I've still been working pretty regularly, .... trying for at least a little bit every day. The project I'm working on now is to add fresh water cooling to the 60 year old engines. I have no idea how they lasted as long as they did for raw water cooled salt water engines, but I'm not going to complain. Everything I've found on the engines seems to indicate they can still have some good life left in them (we'll really find out when she goes in the water next spring).
Some years ago I was given a pair of Sen-dure heat exchangers off a pair of Crusader engines that are in good condition that I thought should be big enough. A call to Sen-dure confirmed that they are plenty large enough. I then had to figure out where and how to install these V8 specific heat exchangers on my 60 year old flat head sixes.

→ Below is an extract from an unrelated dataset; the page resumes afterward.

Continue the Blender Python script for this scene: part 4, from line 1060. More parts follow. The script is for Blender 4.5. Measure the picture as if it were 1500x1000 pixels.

Here is what I started with, ... a matched pair. They are combination heat exchangers/expansion tanks in one.
Before I could do much of anything I had to figure out how to drive a second water pump off each engine. The Chrysler Crown engines are designed with the water pump and generator gear driven off the cam shaft, so there are no V-belts or pulleys at all on the engines. ........ There is however this small stub on the front of the flywheel (for crank starting them, .......LOL Yea, ... good luck with that!!).
After a good bit of thinking I came up with the idea of making a custom 'stub shaft' that would slide over this stub and extend out enough to mount a pulley on.

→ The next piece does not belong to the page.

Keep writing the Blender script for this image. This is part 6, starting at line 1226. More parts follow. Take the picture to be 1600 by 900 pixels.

I am lucky where I work to have free access to their machine shop, where I turned a matched pair of shafts.
That let me have some fun here.
And do a bit of turning and boring.
And cutting cutting on the Bridgeport milling machine to cut the key ways.
In the end I had a pair of stub shafts that I could mount some pulley on.
Here is the end result.
This should do the job.
Step one (of many) finished. That actually was a bit tedious as one engine had a crank stub that was pretty straight, the other one however had quite a taper to it, so I had to bore a matching taper on the inside of the adapter.